_Data extract:_
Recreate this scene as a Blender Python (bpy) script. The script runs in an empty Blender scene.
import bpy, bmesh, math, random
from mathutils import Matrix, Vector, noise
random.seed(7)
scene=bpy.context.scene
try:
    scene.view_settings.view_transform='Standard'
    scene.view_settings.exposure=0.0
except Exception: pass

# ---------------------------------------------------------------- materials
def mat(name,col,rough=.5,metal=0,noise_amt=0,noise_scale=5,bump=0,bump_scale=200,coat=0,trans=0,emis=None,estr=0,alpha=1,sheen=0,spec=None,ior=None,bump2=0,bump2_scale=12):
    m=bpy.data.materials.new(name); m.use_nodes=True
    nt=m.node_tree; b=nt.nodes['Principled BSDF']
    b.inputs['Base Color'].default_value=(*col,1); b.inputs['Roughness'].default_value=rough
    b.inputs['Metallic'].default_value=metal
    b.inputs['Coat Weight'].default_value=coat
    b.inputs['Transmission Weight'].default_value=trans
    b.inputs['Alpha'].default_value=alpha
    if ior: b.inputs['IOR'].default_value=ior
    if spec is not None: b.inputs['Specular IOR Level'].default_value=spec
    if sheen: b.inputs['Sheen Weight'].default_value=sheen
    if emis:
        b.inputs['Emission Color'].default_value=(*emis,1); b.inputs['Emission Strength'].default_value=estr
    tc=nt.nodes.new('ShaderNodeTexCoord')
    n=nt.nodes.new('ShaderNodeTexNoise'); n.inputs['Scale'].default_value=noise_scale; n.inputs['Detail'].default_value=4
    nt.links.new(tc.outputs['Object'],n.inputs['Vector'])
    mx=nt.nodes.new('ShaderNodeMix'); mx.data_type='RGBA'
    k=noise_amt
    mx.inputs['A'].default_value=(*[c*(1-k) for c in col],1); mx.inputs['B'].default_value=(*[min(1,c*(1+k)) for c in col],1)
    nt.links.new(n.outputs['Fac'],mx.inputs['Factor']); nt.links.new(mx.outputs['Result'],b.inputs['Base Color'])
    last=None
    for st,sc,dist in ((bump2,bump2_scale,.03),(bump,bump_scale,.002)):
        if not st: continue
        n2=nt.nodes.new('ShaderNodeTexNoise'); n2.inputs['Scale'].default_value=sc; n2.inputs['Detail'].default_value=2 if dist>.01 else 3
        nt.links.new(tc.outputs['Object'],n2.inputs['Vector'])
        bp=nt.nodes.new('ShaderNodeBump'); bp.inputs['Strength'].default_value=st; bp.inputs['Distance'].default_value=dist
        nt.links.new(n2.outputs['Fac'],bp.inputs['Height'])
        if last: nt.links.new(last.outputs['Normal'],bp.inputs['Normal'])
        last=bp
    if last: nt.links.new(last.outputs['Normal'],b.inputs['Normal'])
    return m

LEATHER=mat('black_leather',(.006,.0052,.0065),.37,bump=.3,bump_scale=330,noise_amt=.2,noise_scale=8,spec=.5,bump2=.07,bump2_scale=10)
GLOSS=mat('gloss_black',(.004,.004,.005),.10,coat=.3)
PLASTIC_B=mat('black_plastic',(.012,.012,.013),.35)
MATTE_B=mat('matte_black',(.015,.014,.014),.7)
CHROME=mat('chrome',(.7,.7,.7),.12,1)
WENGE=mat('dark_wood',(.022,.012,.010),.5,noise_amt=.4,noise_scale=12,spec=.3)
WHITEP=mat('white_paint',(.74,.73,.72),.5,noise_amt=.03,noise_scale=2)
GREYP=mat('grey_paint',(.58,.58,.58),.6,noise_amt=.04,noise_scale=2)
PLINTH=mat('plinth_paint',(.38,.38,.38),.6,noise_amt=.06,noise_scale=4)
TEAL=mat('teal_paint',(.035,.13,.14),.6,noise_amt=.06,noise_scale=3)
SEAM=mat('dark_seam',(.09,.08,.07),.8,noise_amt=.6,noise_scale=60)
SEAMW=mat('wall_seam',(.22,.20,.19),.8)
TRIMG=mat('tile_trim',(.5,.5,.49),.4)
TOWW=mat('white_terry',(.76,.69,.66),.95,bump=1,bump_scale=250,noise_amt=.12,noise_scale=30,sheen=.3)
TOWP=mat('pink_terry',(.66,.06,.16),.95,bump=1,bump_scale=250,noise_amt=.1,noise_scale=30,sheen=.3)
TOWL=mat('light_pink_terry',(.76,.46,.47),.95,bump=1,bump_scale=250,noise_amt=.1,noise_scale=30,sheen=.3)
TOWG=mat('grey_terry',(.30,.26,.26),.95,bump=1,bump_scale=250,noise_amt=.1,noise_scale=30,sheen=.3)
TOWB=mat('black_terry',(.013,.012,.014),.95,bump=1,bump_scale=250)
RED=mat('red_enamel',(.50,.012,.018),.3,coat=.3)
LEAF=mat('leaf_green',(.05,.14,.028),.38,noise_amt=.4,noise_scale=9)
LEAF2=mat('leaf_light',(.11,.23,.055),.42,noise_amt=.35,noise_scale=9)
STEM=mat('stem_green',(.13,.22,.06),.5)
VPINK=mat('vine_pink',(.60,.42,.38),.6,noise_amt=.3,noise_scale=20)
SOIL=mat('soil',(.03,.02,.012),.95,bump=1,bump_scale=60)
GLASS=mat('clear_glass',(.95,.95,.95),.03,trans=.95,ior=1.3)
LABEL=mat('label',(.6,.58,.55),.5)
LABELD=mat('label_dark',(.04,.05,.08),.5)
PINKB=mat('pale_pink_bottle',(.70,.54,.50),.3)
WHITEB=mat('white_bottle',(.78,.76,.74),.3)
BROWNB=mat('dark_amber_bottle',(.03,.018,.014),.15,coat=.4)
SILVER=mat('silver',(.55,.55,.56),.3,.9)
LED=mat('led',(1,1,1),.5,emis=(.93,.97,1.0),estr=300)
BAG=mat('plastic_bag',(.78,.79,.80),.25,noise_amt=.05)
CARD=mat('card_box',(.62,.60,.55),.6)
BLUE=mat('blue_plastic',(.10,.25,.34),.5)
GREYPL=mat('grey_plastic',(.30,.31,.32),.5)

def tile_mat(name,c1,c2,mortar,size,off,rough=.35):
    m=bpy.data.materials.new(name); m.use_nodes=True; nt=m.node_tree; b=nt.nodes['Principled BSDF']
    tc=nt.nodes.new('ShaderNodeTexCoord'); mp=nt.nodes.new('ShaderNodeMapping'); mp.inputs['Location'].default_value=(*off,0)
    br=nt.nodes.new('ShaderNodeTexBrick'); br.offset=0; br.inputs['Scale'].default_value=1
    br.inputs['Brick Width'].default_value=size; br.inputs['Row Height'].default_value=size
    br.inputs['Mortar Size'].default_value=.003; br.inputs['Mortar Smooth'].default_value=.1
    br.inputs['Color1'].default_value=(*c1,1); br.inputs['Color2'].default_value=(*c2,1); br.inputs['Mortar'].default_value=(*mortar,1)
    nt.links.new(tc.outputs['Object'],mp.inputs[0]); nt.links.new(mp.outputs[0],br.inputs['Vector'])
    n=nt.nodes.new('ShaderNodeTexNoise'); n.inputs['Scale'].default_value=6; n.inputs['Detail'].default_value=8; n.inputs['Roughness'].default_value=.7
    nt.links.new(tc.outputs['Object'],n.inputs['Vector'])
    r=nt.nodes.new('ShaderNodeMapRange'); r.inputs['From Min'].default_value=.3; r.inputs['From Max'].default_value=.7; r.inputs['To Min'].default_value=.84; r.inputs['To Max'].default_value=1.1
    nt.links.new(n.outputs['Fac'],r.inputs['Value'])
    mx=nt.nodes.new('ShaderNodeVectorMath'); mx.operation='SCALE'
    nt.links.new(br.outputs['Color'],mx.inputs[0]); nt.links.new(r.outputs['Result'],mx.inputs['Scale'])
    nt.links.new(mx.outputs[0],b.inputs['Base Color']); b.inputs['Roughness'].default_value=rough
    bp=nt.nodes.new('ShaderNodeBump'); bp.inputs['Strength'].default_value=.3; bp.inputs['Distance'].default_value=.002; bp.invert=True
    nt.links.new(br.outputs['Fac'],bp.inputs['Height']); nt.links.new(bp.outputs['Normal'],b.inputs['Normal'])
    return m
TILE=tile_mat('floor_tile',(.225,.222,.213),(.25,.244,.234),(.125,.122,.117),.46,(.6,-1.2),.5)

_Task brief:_
Tell how many lines contain the word "scene", using only the number.

_Task result:_
4